Stated task: Quote all of the data that follows exactly as written, skipping the images.

Dataset excerpt:

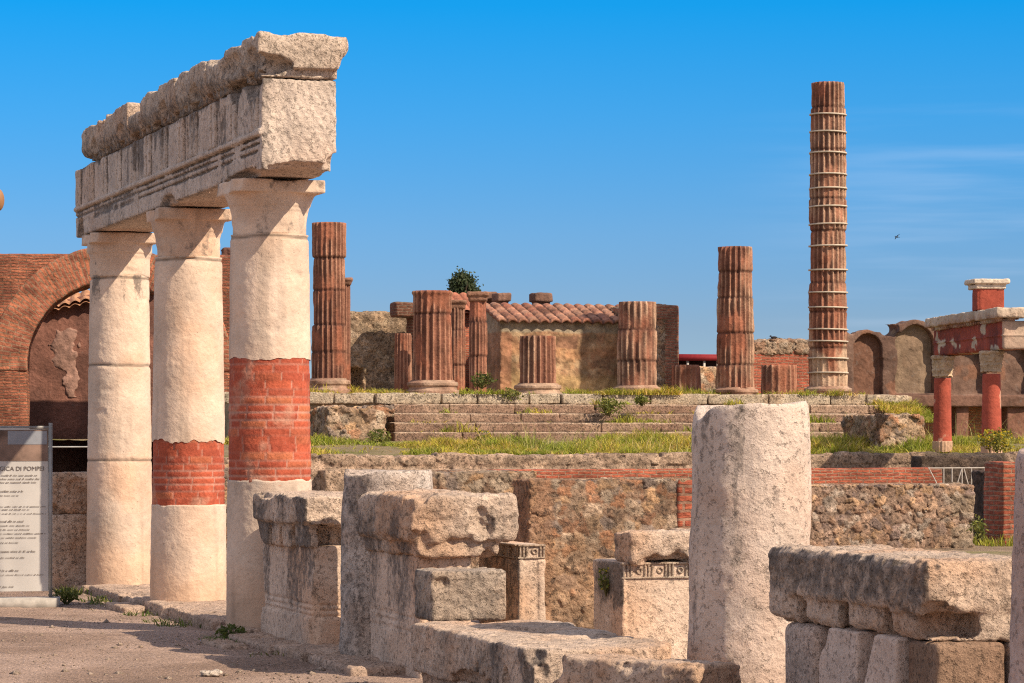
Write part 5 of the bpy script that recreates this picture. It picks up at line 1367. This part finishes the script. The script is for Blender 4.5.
tag(place('gravel', mesh_np('gravel', Vp.reshape(-1, 3), Tp, cp, 0.0), M_ground), kind='stuff')
o = solid('pale_chip', B(-.07, .07, -.05, .05, 0, .035, .015), .008, rock_disp(.02, 12, 5), M_marble, (.62, .52, .43), 0, None, at(211, 20.1), R(20))
tag(o, 'pale stone chip lying on the shaded gravel', 'stone chip')
# birds
M_bird = plain_mat('dark_feathers', (.035, .03, .03), .7)
def bird(name, label, loc, s, rz, flying):
    e_ = []
    def ell(c, r_, nu=10, nv=8):
        V, Q = [], []
        for i in range(nv + 1):
            ph = math.pi * i / nv - math.pi / 2
            for j in range(nu):
                t = 2 * math.pi * j / nu
                V.append((c[0] + r_[0] * math.cos(ph) * math.cos(t), c[1] + r_[1] * math.cos(ph) * math.sin(t), c[2] + r_[2] * math.sin(ph)))
        for i in range(nv):
            for j in range(nu):
                Q.append([i * nu + j, i * nu + (j + 1) % nu, (i + 1) * nu + (j + 1) % nu, (i + 1) * nu + j])
        return V, Q
    parts = [ell((0, 0, 0), (.16, .06, .065)), ell((.16, 0, .07), (.05, .04, .04)), ell((-.2, 0, -.02), (.11, .035, .015)), ell((.22, 0, .065), (.03, .01, .01))]
    if flying:
        for sg in (-1, 1): parts += [ell((.02, sg * .17, .05), (.06, .15, .012)), ell((-.02, sg * .38, .03), (.045, .13, .01))]
    else:
        parts += [ell((.02, .025, -.09), (.01, .01, .05)), ell((.02, -.025, -.09), (.01, .01, .05)), ell((-.03, .055, .005), (.13, .02, .045)), ell((-.03, -.055, .005), (.13, .02, .045))]
    V, Q = [], []
    for v, q in parts:
        n = len(V); V += v; Q += [[n + a for a in x] for x in q]
    V = np.array(V) * s
    o = place(name, mesh_np(name, V, Q), M_bird, None, loc, rz)
    if flying: o.rotation_euler = (R(25), 0, rz)
    return tag(o, label, 'bird')
bird('flying_bird', 'tiny dark bird flying in the blue sky', at(897, 120.0, zof(237, 120)), .45, R(200), True)
bird('perched_bird', 'dark bird perched on the crumbling brick ruin', at(774, 104.6, zof(339.5, 104.6) + .07), .75, R(180), False)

Solution to this problem:
Write part 5 of the bpy script that recreates this picture. It picks up at line 1367. This part finishes the script. The script is for Blender 4.5.
tag(place('gravel', mesh_np('gravel', Vp.reshape(-1, 3), Tp, cp, 0.0), M_ground), kind='stuff')
o = solid('pale_chip', B(-.07, .07, -.05, .05, 0, .035, .015), .008, rock_disp(.02, 12, 5), M_marble, (.62, .52, .43), 0, None, at(211, 20.1), R(20))
tag(o, 'pale stone chip lying on the shaded gravel', 'stone chip')
# birds
M_bird = plain_mat('dark_feathers', (.035, .03, .03), .7)
def bird(name, label, loc, s, rz, flying):
    e_ = []
    def ell(c, r_, nu=10, nv=8):
        V, Q = [], []
        for i in range(nv + 1):
            ph = math.pi * i / nv - math.pi / 2
            for j in range(nu):
                t = 2 * math.pi * j / nu
                V.append((c[0] + r_[0] * math.cos(ph) * math.cos(t), c[1] + r_[1] * math.cos(ph) * math.sin(t), c[2] + r_[2] * math.sin(ph)))
        for i in range(nv):
            for j in range(nu):
                Q.append([i * nu + j, i * nu + (j + 1) % nu, (i + 1) * nu + (j + 1) % nu, (i + 1) * nu + j])
        return V, Q
    parts = [ell((0, 0, 0), (.16, .06, .065)), ell((.16, 0, .07), (.05, .04, .04)), ell((-.2, 0, -.02), (.11, .035, .015)), ell((.22, 0, .065), (.03, .01, .01))]
    if flying:
        for sg in (-1, 1): parts += [ell((.02, sg * .17, .05), (.06, .15, .012)), ell((-.02, sg * .38, .03), (.045, .13, .01))]
    else:
        parts += [ell((.02, .025, -.09), (.01, .01, .05)), ell((.02, -.025, -.09), (.01, .01, .05)), ell((-.03, .055, .005), (.13, .02, .045)), ell((-.03, -.055, .005), (.13, .02, .045))]
    V, Q = [], []
    for v, q in parts:
        n = len(V); V += v; Q += [[n + a for a in x] for x in q]
    V = np.array(V) * s
    o = place(name, mesh_np(name, V, Q), M_bird, None, loc, rz)
    if flying: o.rotation_euler = (R(25), 0, rz)
    return tag(o, label, 'bird')
bird('flying_bird', 'tiny dark bird flying in the blue sky', at(897, 120.0, zof(237, 120)), .45, R(200), True)
bird('perched_bird', 'dark bird perched on the crumbling brick ruin', at(774, 104.6, zof(339.5, 104.6) + .07), .75, R(180), False)